Queen Elizabeth’s Many Rumored Feuds With Prince Charles Revisited
After taking a look at long-standing rumors involving Duchess Meghan Markle’s rumored feuds with the British royal family, and Duchess Kate Middleton’s supposed fights with Queen Elizabeth II, it’s time to revisit Charles, Prince of Wales, 70, and his alleged feuds with his own mother, 92-year-old Queen Elizabeth II.
Issues between Britain’s reigning queen and her eldest son are said to have started during his childhood. In the documentary “Princes Of The Palace,” writer and broadcaster Penny Junor states the Queen never formed a close bond with young Prince Charles.
Their lack of relationship during that time was seen by the public after the Queen and her husband Prince Philip’s return from a trip abroad. After a long time away from her eldest, the mother and son reunited at a train station, according to Express, only for the Queen to “fail at showing any affection.” The report states the Queen merely “shook her son’s hands after a very brief kiss on the cheek.”
Martin Charteris, Elizabeth’s once private secretary, said that Charles “must have been baffled by what a natural mother-son relationship was meant to be like,” according to a report from Vanity Fair.

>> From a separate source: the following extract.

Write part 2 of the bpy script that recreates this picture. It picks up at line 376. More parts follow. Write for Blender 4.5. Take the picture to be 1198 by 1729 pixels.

In “Prince Charles: The Passions and Paradoxes Of An Improbable Life,” biographer Sally Bedell Smith writes that Charles also had a confusing relationship with his father, Prince Philip. The now 97-year-old Prince of Edinburgh was said to belittle the future king with his “forceful” personality and “bullying.”
It’s not just Charles who has had rumored issues with the Queen, however. In Tom Bower’s tell-all “Rebel Prince: The Power, Passion and Defiance of Prince Charles,” he revealed that at Balmoral Castle in 1998, one year after Charle’s first wife, Princess Diana, died, Charles asked his mother to “soften her antagonism” so he could live openly with Camilla, whom he dated before his first marriage.
“But on that evening she'd had several martinis, and to Charles’s surprise, she replied forcefully: she would not condone his adultery, nor forgive Camilla for not leaving Charles alone to allow his marriage to recover,” states the book. “She vented her anger that he had lied about his relationship with what she called 'that wicked woman,’ and added: 'I want nothing to do with her.’”
Charles did go on to marry Camilla, Duchess of Cornwall, in 2005.
While Queen Elizabeth II and Prince Charles may have had some issues in their lives, it appears things are on the up and up for them now. The Queen is reported by People Magazine to have given a warm speech to welcome in Charles’s birthday celebration at Buckingham Palace earlier this month.
“It is a privilege for any mother to be able to propose a toast to her son on his 70th birthday. It means that you have lived long enough to see your child grow up. It is rather like — to use an analogy I am certain will find favor — planting a tree and being able to watch it grow,” the Queen stated.
She continued: “Over his 70 years, Philip and I have seen Charles become a champion of conservation and the arts, a great charitable leader — a dedicated and respected heir to the throne to stand comparison with any in history — and a wonderful father. Most of all, sustained by his wife Camilla, he is his own man, passionate and creative. So this toast is to wish a happy birthday to my son, in every respect a duchy original.”